Wellington Scoop

Parliament’s bindery machines being moved to Printing Museum

Parliamentary bindery in 1949

News from NZ Parliament
For over a century, the Parliamentary Library housed its own bindery – all those books covered in cloth and crested, were bound right here on the premises.

The bindery was established in 1901. Historically, all books that were ever published in New Zealand were collected by the library, and all books that came into the library were bound.

At that time, books were heavily used and transported around the country as there were limited copies of resources. They were very susceptible to wear and tear so binding made them more durable, as well as protecting them from the elements. Newspapers, Hansards and periodicals were bound for similar reasons, as well as to keep a complete set. Sarah Jacobs, Curator of the Parliamentary Collection, recollects that “everything had its own style. Every single book had its own lettering, its own colours.”

As time passed, technology improved. This meant an increase in the number of books published in New Zealand (and a higher cost to collect and bind them), as well as a transition from print to online. Many resources were now available online, so the need to preserve hard copies was no longer so important.

In the bindery’s last few years there was only one binder with part-time assistance, and by 2012 the binding of books on precinct was stopped altogether.

For the past seven years the bindery equipment has been lying dormant in the depths of library room 1.001. That is until early February when it bid farewell to six big heavy machinery items, some tables, bookcases, fabric, gold leaf, (basically everything related to the bindery), as Whare Taonga Perehitanga, the Printing Museum, eagerly took the equipment away.
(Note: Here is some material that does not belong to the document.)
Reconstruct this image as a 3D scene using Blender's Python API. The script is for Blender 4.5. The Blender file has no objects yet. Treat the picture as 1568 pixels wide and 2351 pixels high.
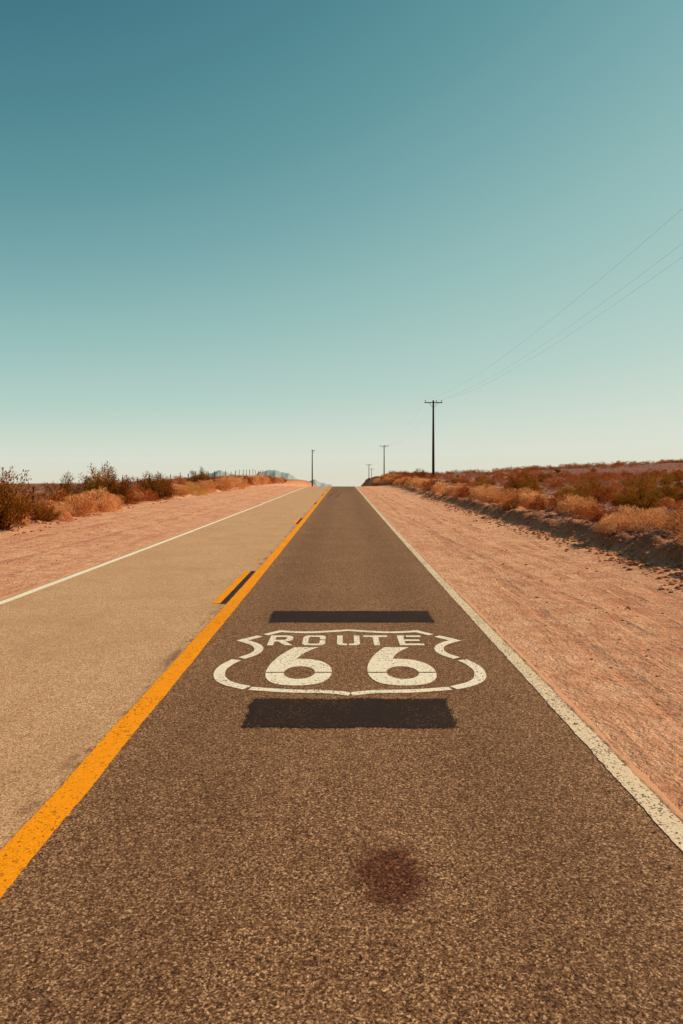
import bpy, bmesh, math, random
import numpy as np
from mathutils import Vector, noise, Matrix

random.seed(7)
scene = bpy.context.scene
COL = scene.collection

# ------------------------------------------------------------------ helpers
def lin(r, g, b):
    f = lambda c: (c/255/12.92) if c/255 <= .04045 else ((c/255+.055)/1.055)**2.4
    return (f(r), f(g), f(b), 1)

def link(ob, parent=None):
    COL.objects.link(ob)
    if parent is not None:
        ob.parent = parent
    return ob

def mesh_obj(name, verts, faces, mat=None, parent=None, smooth=False):
    me = bpy.data.meshes.new(name)
    me.from_pydata([tuple(v) for v in verts], [], [tuple(f) for f in faces])
    me.update()
    if mat: me.materials.append(mat)
    if smooth:
        me.polygons.foreach_set("use_smooth", [True]*len(me.polygons))
    return link(bpy.data.objects.new(name, me), parent)

def meta(ob, label=None, category=None, group=None, kind=None):
    if label: ob["label"] = label
    if category: ob["category"] = category
    if group: ob["group"] = group
    if kind: ob["kind"] = kind

def sstep(a, b, x):
    t = min(1, max(0, (x-a)/(b-a)))
    return t*t*(3-2*t)

def interp(x, pts):
    if x <= pts[0][0]: return pts[0][1]
    for (x0, y0), (x1, y1) in zip(pts, pts[1:]):
        if x <= x1:
            t = (x-x0)/(x1-x0); t = t*t*(3-2*t)
            return y0+(y1-y0)*t
    return pts[-1][1]

class NT:
    def __init__(self, tree):
        self.t = tree; self.n = tree.nodes; self.l = tree.links
    def new(self, typ, **kw):
        nd = self.n.new(typ)
        for k, v in kw.items(): setattr(nd, k, v)
        return nd
    def link(self, a, b): self.l.new(a, b)
    def setin(self, nd, key, v):
        if hasattr(v, "is_output"): self.l.new(v, nd.inputs[key])
        else: nd.inputs[key].default_value = v
    def math(self, op, a, b=None, c=None, clamp=False):
        nd = self.new("ShaderNodeMath", operation=op, use_clamp=clamp)
        self.setin(nd, 0, a)
        if b is not None: self.setin(nd, 1, b)
        if c is not None: self.setin(nd, 2, c)
        return nd.outputs[0]
    def mix(self, f, a, b, blend='MIX'):
        nd = self.new("ShaderNodeMix", data_type='RGBA', blend_type=blend)
        self.setin(nd, 0, f); self.setin(nd, 6, a); self.setin(nd, 7, b)
        return nd.outputs[2]
    def ramp(self, f, stops, interp='LINEAR'):
        nd = self.new("ShaderNodeValToRGB")
        cr = nd.color_ramp; cr.interpolation = interp
        while len(cr.elements) < len(stops): cr.elements.new(0.5)
        for e, (p, c) in zip(cr.elements, stops):
            e.position = p
            e.color = c if isinstance(c, tuple) else (c, c, c, 1)
        self.setin(nd, 0, f)
        return nd.outputs[0]
    def mrange(self, v, a, b, c=0., d=1., smooth=True):
        nd = self.new("ShaderNodeMapRange", clamp=True)
        nd.interpolation_type = 'SMOOTHSTEP' if smooth else 'LINEAR'
        self.setin(nd, 0, v); self.setin(nd, 1, a); self.setin(nd, 2, b); self.setin(nd, 3, c); self.setin(nd, 4, d)
        return nd.outputs[0]
    def noise(self, vec, scale, detail=4, rough=.55, dist=0.):
        nd = self.new("ShaderNodeTexNoise")
        self.setin(nd, "Vector", vec); nd.inputs["Scale"].default_value = scale
        nd.inputs["Detail"].default_value = detail; nd.inputs["Roughness"].default_value = rough
        nd.inputs["Distortion"].default_value = dist
        return nd.outputs[0]
    def voro(self, vec, scale, feature='F1', out="Distance"):
        nd = self.new("ShaderNodeTexVoronoi", feature=feature)
        self.setin(nd, "Vector", vec); nd.inputs["Scale"].default_value = scale
        return nd.outputs[out]
    def scalevec(self, vec, s, rot=0.):
        nd = self.new("ShaderNodeMapping")
        self.setin(nd, "Vector", vec); nd.inputs["Scale"].default_value = s
        nd.inputs["Rotation"].default_value = (0, 0, rot)
        return nd.outputs[0]

def new_mat(name, rough=.9, spec=.2):
    m = bpy.data.materials.new(name); m.use_nodes = True
    nt = NT(m.node_tree)
    b = m.node_tree.nodes["Principled BSDF"]
    b.inputs["Roughness"].default_value = rough
    b.inputs["Specular IOR Level"].default_value = spec
    pos = nt.new("ShaderNodeNewGeometry").outputs["Position"]
    sep = nt.new("ShaderNodeSeparateXYZ"); nt.link(pos, sep.inputs[0])
    return m, nt, b, pos, sep.outputs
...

“This has actually been in the process for years,” Sarah says. “We had to go through the process of writing a letter to the Speaker, with the equipment being crown assets. Nothing could be transferred until it was all approved, but once it was, the Printing Museum made sense. We’ve kept bits and pieces as examples of the work the Bindery did but the rest we gave to the Printing Museum. They were eager, and everything was going to one place where it would actually be used and not just put into storage.”

Currently based in a WWII depot in Upper Hutt, the Printing Museum will soon be relocating to the Woolstore on Thorndon Quay. It’s not a traditional museum of exhibits, rather a more hands on experience where everything is in working order and can be used for education and book arts purposes. A fitting home for these national taonga.

Once it is set up, the public will be able to attend a myriad of printing based classes, including typography, calligraphy, book binding, paper marbling, lettering and an introduction to letterpress – all the while using our bindery equipment.

Most importantly, Sarah says, is that our equipment will no longer just be sitting around not in use and not visible to the public. Instead, “it’s going to a good home, to people who are very happy to receive it,” and where it will be able to be used and enjoyed by all.